Quem condenou Lula? O juiz Sérgio Moro condenou Lula e tornou-se uma celebridade e, como sabemos, tornou-se o ministro da Justiça no governo de Jair Bolsonaro. É evidente que Bolsonaro ganhou a eleição porque Lula não foi autorizado a concorrer. A condenação de Moro entregou a presidência a Bolsonaro, que então recompensou o juiz com uma nomeação do Ministério. Moro não apenas julgou Lula em sua corte, mas também no tribunal da opinião pública. A mídia corporativa sempre esteve do lado da promotoria, e vazamentos feitos pelo juiz buscaram criar uma imagem de Lula como inimigo do povo. Estranhamente, a imprensa muitas vezes parecia ter informações do julgamento antes dos advogados de defesa de Lula. Quando estes apresentaram uma petição de habeas corpus para tirá-lo da prisão, o comandante do Exército enviou ao Supremo Tribunal uma mensagem no Twitter para instruí-los a não conceder a petição, que foi então negada.

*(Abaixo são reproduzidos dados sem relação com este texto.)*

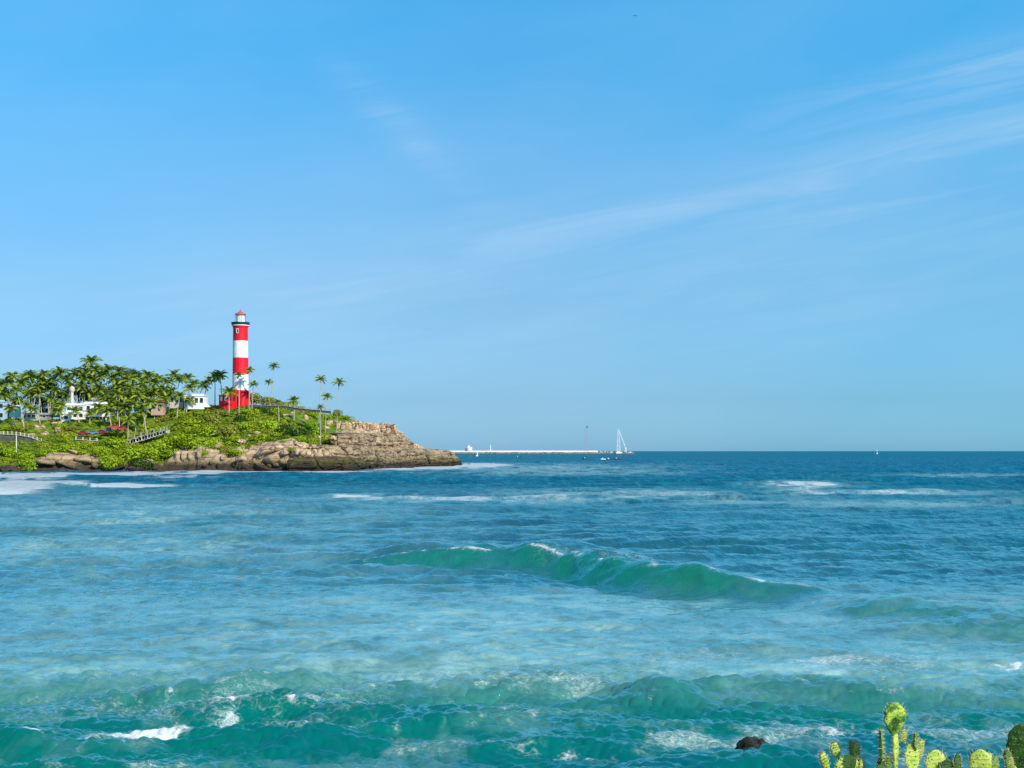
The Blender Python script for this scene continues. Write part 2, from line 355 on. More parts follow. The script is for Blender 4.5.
# ------------------------------------------------------------------ sea
def seg_ridge(X, Y, pts):
    """signed distance across a crest polyline given as (px, Y, height) rows; positive toward the shore we stand on"""
    P = np.array([(wx(p, y), y, a) for p, y, a in pts])
    yc = np.interp(X, P[:, 0], P[:, 1]); a = np.interp(X, P[:, 0], P[:, 2], left=0, right=0)
    dy = np.gradient(P[:, 1], P[:, 0]); sl = np.interp(X, P[:, 0], dy)
    return (yc - Y) / np.sqrt(1 + sl ** 2), a
def rows_from(pyl): return H0 * F / (np.asarray(pyl, float) - HY)
yl = [7.6]
while yl[-1] < 60000:
    y_ = yl[-1]; q_ = y_ * y_ / (H0 * F)
    yl.append(y_ + (q_ * 6 if y_ < 28 else min(q_ * 0.55, 0.0042 * y_ if y_ < 1500 else (0.012 * y_ if y_ < 6000 else 0.08 * y_))))
yr = np.array(yl)[::-1]; so = H0 * F / yr
cpx = np.concatenate([np.arange(-1400, -60, 14.0), np.arange(-60, 1086, 1.5), np.arange(1086, 2450, 14.0)])
SY, SPX = np.meshgrid(yr, cpx, indexing='ij'); SX = (SPX - 512) / F * SY
dyg = np.abs(np.gradient(yr))[:, None] * np.ones_like(SX)
pyg = HY + H0 * F / SY
WR = np.random.default_rng(21)
Zs = np.zeros_like(SX); DX = np.zeros_like(SX); DYv = np.zeros_like(SX)
calm = 0.50 + 0.50 * sst(672, 700, pyg + (fbm(SX / 9, SY / 9, 3) - 0.5) * 50) + 0.84 * (1 - sst(548, 598, pyg)) + 0.14 * sst(700, 1000, SPX) * (pyg > 580)
calm = np.clip(calm, 0.14, 1.0)
patch = 0.55 + 0.9 * fbm(SX / 11 + 5, SY / 11, 3)
nW = 150
for i in range(nW):
    lam = 0.22 * (30 / 0.22) ** (i / (nW - 1)) * WR.uniform(0.9, 1.1)
    th = WR.normal(0, 0.30 if lam > 3 else (0.6 if lam > 1 else 1.0)) - math.pi / 2 + 0.14
    k = 2 * math.pi / lam; amp = 0.0100 * lam ** 0.75 * WR.uniform(0.6, 1.3) * (1.25 if lam < 0.9 else 0.85)
    if lam > 14: amp *= 0.6
    msk = sst(1.6, 3.5, lam / dyg)
    use = np.where(msk.max(axis=1) > 0)[0]
    if len(use) == 0: continue
    r = slice(use.min(), use.max() + 1)
    wx_ = SX[r] + (1.2 if lam > 2 else 0.25) * lam ** 0.5 * (vnoise(SX[r] / (lam * 2.5) + i, SY[r] / (lam * 2.5)) - 0.5) * 2
    ph = k * (wx_ * math.cos(th) + SY[r] * math.sin(th)) + WR.uniform(0, 6.28)
    a = amp * msk[r] * calm[r] * patch[r] * (1.0 if lam < 7 else (0.35 + 0.65 * sst(70, 110, SY[r])))
    Zs[r] += a * np.sin(ph); q = 0.75 * a * np.cos(ph); DX[r] -= q * math.cos(th); DYv[r] -= q * math.sin(th)
foam = np.zeros_like(SX); film = np.zeros_like(SX); turb = np.zeros_like(SX)
nA = fbm(SX / 2.2, SY / 2.2, 4); nB = fbm(SX / 0.45, SY / 0.6, 4, 0.6); nC = fbm(SX / 14 + 3, SY / 20, 4)
def crest(pts, wf, wb, foam_s=0.0, foam_w=0.5, green=1.0, lean=0.35, trough=0.25):
    global Zs, DYv, foam, turb
    s, a = seg_ridge(SX, SY, pts)
    s = s + (fbm(SX / 3.1 + 7, SY / 5, 3) - 0.5) * 1.6
    a = a * (0.72 + 0.56 * fbm(SX / 2.4, SY / 9 + 3, 3))
    front = np.where(s > 0, np.exp(-(s / wf) ** 2 * 1.4), np.exp(-(s / wb) ** 2 * 1.4))
    Zs += a * front - trough * a * np.exp(-((s - 1.9 * wf) / (1.1 * wf)) ** 2)
    DYv -= a * lean * np.exp(-(s / (wf * 0.8)) ** 2)
    gm = np.clip(a / 1.0, 0, 1) * np.exp(-((s - 0.55 * wf) / (0.9 * wf)) ** 2)
    turb = np.maximum(turb, green * gm)
    if foam_s > 0:
        f = np.exp(-((s - 0.05) / foam_w) ** 2) * foam_s * np.clip(a * 1.6, 0, 1) * sst(0.40, 0.66, nA + 0.9 * (nB - 0.5))
        foam = np.maximum(foam, f)
P_ = lambda px, py, z: (px, (H0 - z) * F / (py - HY), z)      # crest point seen at px, py with height z
crest([P_(330, 566, 0.05), P_(385, 556, 0.4), P_(430, 550, 0.72), P_(470, 548, 0.88), P_(505, 551, 0.70), P_(545, 549, 0.95), P_(600, 553, 1.1), P_(650, 560, 1.1), P_(700, 568, 1.0), P_(760, 579, 0.62), P_(820, 590, 0.3), P_(870, 600, 0.0)], 2.0, 5.5, 0.62, 0.35, 0.85)
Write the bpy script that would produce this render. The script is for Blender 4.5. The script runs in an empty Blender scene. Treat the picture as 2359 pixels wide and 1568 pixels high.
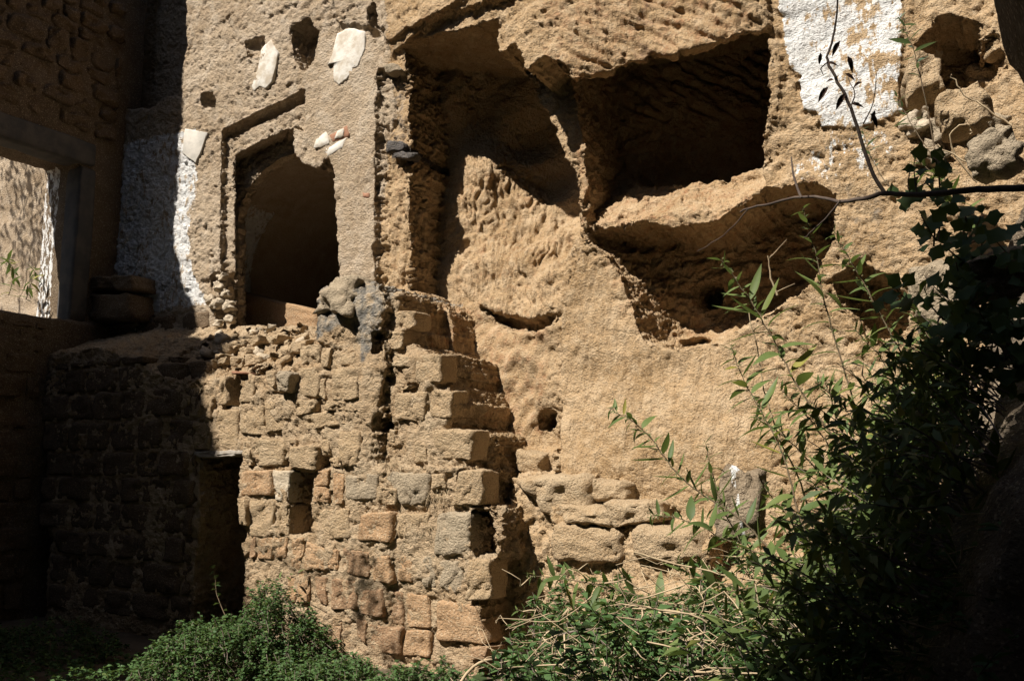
import bpy, math, random
import numpy as np
from mathutils import Vector, Matrix

random.seed(7)
RNG = np.random.default_rng(7)
SC = bpy.context.scene
COL = SC.collection

# ------------------------------------------------------------------ camera
FPX = 2000.0
CAM = np.array([0.0, -6.8, 1.65])
YAW, PITCH = math.radians(30.0), math.atan(296 / FPX)
cam_d = bpy.data.cameras.new('camera')
cam_d.sensor_width = 36.0
cam_d.lens = 36.0 * FPX / 2358.0
cam_d.clip_start, cam_d.clip_end = 0.05, 2000.0
cam = bpy.data.objects.new('camera', cam_d)
COL.objects.link(cam)
cam.location = CAM
cam.rotation_euler = (math.pi / 2 + PITCH, 0.0, YAW)
SC.camera = cam
ROT = np.array(cam.rotation_euler.to_matrix())

# ------------------------------------------------------------------ light
SUN = Vector((0.40, 1.0, -1.30)).normalized()
world = bpy.data.worlds.new('World')
SC.world = world
world.use_nodes = True
wn = world.node_tree
sky = wn.nodes.new('ShaderNodeTexSky')
sky.sky_type = 'NISHITA'
sky.sun_disc = False
sky.sun_elevation = math.asin(-SUN.z)
sky.sun_rotation = math.atan2(-SUN.x, -SUN.y)
bg = wn.nodes['Background']
wn.links.new(sky.outputs['Color'], bg.inputs['Color'])
bg.inputs['Strength'].default_value = 0.05
sun_d = bpy.data.lights.new('sun', 'SUN')
sun_d.energy = 5.0
sun_d.angle = math.radians(0.53)
sun_d.color = (1.0, 0.955, 0.88)
sun = bpy.data.objects.new('sun', sun_d)
COL.objects.link(sun)
sun.location = (-6, -14, 16)
sun.rotation_euler = SUN.to_track_quat('-Z', 'Y').to_euler()
SC.view_settings.view_transform = 'Standard'
SC.view_settings.look = 'None'
SC.view_settings.gamma = 1.0
SC.view_settings.use_curve_mapping = False
SC.view_settings.exposure = 0.58
SC.cycles.max_bounces = 5
SC.cycles.diffuse_bounces = 1
SC.cycles.use_denoising = True


# ------------------------------------------------------------------ helpers
def rays(pts):
    p = np.asarray(pts, float)
    c = np.stack([(p[:, 0] - 1179) / FPX, -(p[:, 1] - 784) / FPX, -np.ones(len(p))], 1)
    return c @ ROT.T


def on_y(pts, y):
    """points of the photograph (2358 px wide) carried to the plane Y = y"""
    d = rays(pts)
    y = np.broadcast_to(np.asarray(y, float), (len(d),))
    t = (y - CAM[1]) / d[:, 1]
    return CAM + d * t[:, None]


def at_dist(pts, dist):
    d = rays(pts)
    d = d / np.linalg.norm(d, axis=1)[:, None]
    return CAM + d * np.broadcast_to(np.asarray(dist, float), (len(d),))[:, None]


def uz(pts, y=0.0):
    w = on_y(pts, np.asarray(y, float))
    return w[:, [0, 2]]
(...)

Lula deveria ter permissão para concorrer à presidência? O Código de Processo Penal brasileiro diz que alguém só pode ir para a prisão quando todas apelações acabam. O artigo 5 da Constituição afirma que, "ninguém será considerado culpado até o trânsito em julgado de sentença penal condenatória". Por que Lula foi privado da liberdade requer uma investigação. O juiz Moro argumentou que foi porque foi considerado culpado em uma segunda instância. É controverso. O Comitê de Direitos Humanos da ONU disse que Lula deveria ter sido autorizado a concorrer à presidência no ano passado porque seus recursos não foram esgotados. O Judiciário e os promotores não apenas não permitiram a Lula concorrer, mas também não permitiram que ele desse entrevistas à imprensa e, portanto, pudesse influenciar a eleição.
Qual tem sido o papel dos Estados Unidos na investigação Lava Jato? É estranho o fato de que as autoridades do Departamento de Justiça dos EUA tenham visitado o juiz Moro durante a investigação, e como o procurador-geral adjunto Kenneth Blanco disse, em 2017, que as autoridades da justiça dos EUA tinham “comunicações informais” sobre a retirada de Lula da corrida presidencial. Em 6 de março de 2019, o Departamento de Justiça dos EUA disse que iria transferir 80% das multas que recebeu da Petrobras para o Ministério Público para criar um “fundo de investimento anticorrupção”. É justo dizer que esse é um pagamento para a equipe da Lava Jato por seu trabalho em tirar Lula da corrida presidencial.
Qual foi a corrupção de fato neste caso? Percebe-se que houve uma constante troca de mensagens entre Sérgio Moro e a equipe da Lava Jato liderada por Dallagnol. Isso está sendo revelado pelo The Intercept e sendo examinado por uma série de analistas jurídicos e políticos. É evidente que o juiz e o promotor conspiraram para condenar Lula e prendê-lo. O primeiro exemplo de corrupção é o conluio descarado entre as duas partes. Outro exemplo é o papel dos Estados Unidos nesse caso e o pagamento aos serviços prestados pela equipe de Dallagnol.
A perseguição de Lula não é apenas sobre Lula, nem apenas sobre o Brasil. É um caso exemplar de como as elites e o imperialismo têm procurado, com a justificativa de defender a democracia, na verdade minar as aspirações democráticas do povo. É a metodologia da democracia sem democracia, uma aldeia Potemkin do liberalismo.
No Instituto Tricontinental de Pesquisa Social, estamos estudando esse fenômeno de perto. Você já viu nosso dossiê sobre a guerra híbrida contra a Venezuela e nosso dossiê sobre a guerra jurídica no Brasil? A prisão de defensores dos direitos humanos, como Julian Assange e Ola Bini, bem como a prisão de informantes, como Chelsea Manning e David McBridge, fazem parte desse combate aos defensores da democracia.
Estamos levando a sério essa dilaceração da democracia. Vamos olhar para o papel do dinheiro nas eleições (estudo de caso: Índia) e supressão de eleitores, bem como a redução da política à festa das eleições, o papel dos Estados em esmagar as instituições da sociedade civil, e o papel da guerra econômica na derrota do espírito democrático. Precisamos de uma nova teoria da democracia realmente existente. Suas sugestões para leituras e áreas a serem exploradas são necessárias.